The installation of green roofs, defined here as rooftops with a shallow soil cover and extensive vegetation, has been proposed as a possible measure to mitigate the loss of green space caused by the steady growth of cities. However, the effectiveness of green roofs in supporting arthropod communities, and the extent to which they facilitate connectivity of these communities within the urban environment is currently largely unknown. We investigated the variation of species community composition (beta diversity) of four arthropod groups with contrasting mobility (Carabidae, Araneae, Curculionidae, and Apidae) on 40 green roofs and 40 extensively managed green sites on the ground in the city of Zurich, Switzerland. With redundancy analysis and variation partitioning, we (1) disentangled the relative importance of local environmental conditions, the surrounding land cover composition, and habitat connectivity on species community composition, (2) searched for specific spatial scales of habitat connectivity for the different arthropod groups, and (3) discussed the ecological and functional value of green roofs in cities.
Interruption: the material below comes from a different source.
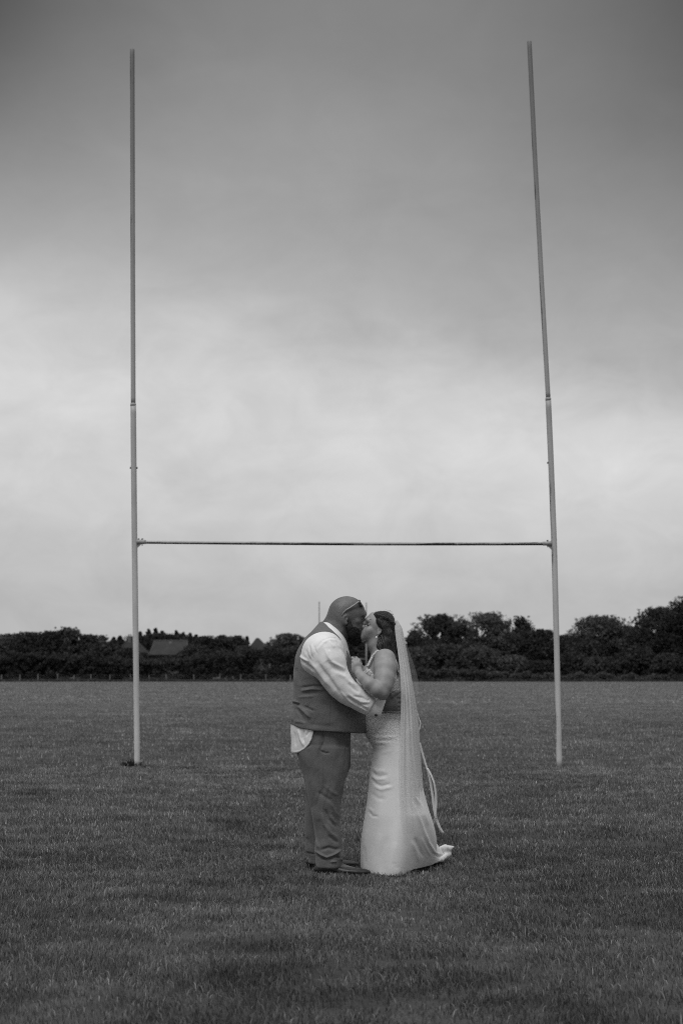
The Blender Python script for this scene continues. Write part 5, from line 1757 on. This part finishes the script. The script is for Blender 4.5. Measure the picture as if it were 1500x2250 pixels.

Our study revealed that on green roofs community composition of high-mobility arthropod groups (bees and weevils) were mainly shaped by habitat connectivity, while low-mobility arthropod groups (carabids and spiders) were more influenced by local environmental conditions. A similar but less pronounced pattern was found for ground communities. The high importance of habitat connectivity in shaping high-mobility species community composition indicates that these green roof communities are substantially connected by the frequent exchange of individuals among surrounding green roofs. On the other hand, low-mobility species communities on green roofs are more likely connected to ground sites than to other green roofs. The integration of green roofs in urban spatial planning strategies has great potential to enable higher connectivity among green spaces, so that eventually even communities of low-mobility species become connected. Furthermore, improving the design of green roofs (composition and configuration of vegetation and soil types) could enhance the ecological value, particularly for low-mobility species.